Dans les deux cas, ces volontaires sont issus d'une "multitude de milieux socio-économiques" : fils d'ouvriers, fils de bourgeois, riches et pauvres se côtoient. Et surtout,
"Le fait d'être un produit de l'école républicaine française n'immunisait pas contre l'attrait de ces mouvements, pas plus hier qu'aujourd'hui."
Plusieurs raisons à cela. D'abord, l'armée allemande en 1940 était triomphante, elle apparaissait comme LA force du moment. Les succès fulgurants de Daesh depuis l'été dernier peuvent jouer ce rôle attractif. Ensuite, le parallèle est également possible entre la propagande islamiste et la propagande allemande : les vidéos de Daesh présentent un "puissant idéal masculin" (uniformes, barbes), comparé par R. Zaretsky à l'idéal aryen. Ainsi, Daesh comme l'Allemagne en 1940 aimantent des jeunes gens en soif d'aventure et de pouvoir.

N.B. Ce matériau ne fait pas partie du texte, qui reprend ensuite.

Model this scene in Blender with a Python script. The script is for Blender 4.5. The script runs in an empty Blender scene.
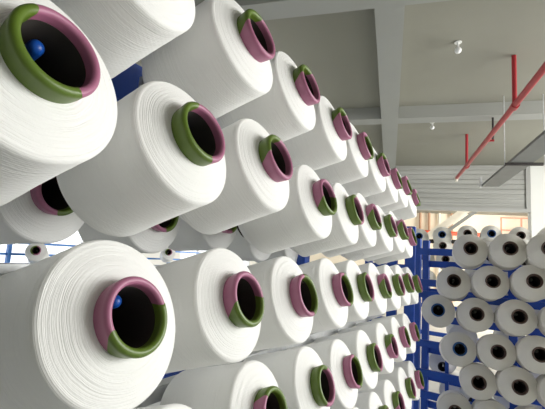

Il y a de plus la dimension transcendante, quasi-mystique, du projet de l'une et l'autre entité (Daesh et nazisme) : une vision manichéenne, totalitaire, exterminatoire, séduisante dans sa simplicité :
"Qu'il s'agisse d'établir un nouveau califat sunnite ou un nouvel ordre européen, la promesse millénariste reste la même"
Les engagés de la division Charlemagne se voyaient comme des croisés contre le communisme ; le rapprochement avec le fanatisme islamiste est évident. On peut même discerner une dimension sectaire dans les deux cas : l'hostilité de l'entourage aux projets du jeune sera vue comme la preuve de leur légitimité.
Ce parallèle est donc pertinent à plus d'un titre et surtout, conclut Zaretsky, permet de tirer quelques enseignements. Le premier est de relativiser l'importance de ces engagements : "le pourcentage extrêmement faible" des volontaires de la division Charlemagne laisse penser que le contingent français dans les rangs de Daesh. sera, lui aussi, assez réduit. Après tout,
"il y aura toujours des individus sensibles aux sirènes des mouvements millénaristes qui offrent un but dans la vie, ainsi que les armes et le langage pour le poursuivre".
Cette remarque en appelle une autre : si cet engouement pour la violence nazie est resté aussi faible dans les faits, on ne peut imputer cette violence à l'anticommunisme ; de la même façon selon l'auteur, l'islam dans son ensemble n'est pas responsable des recrues de Daesh.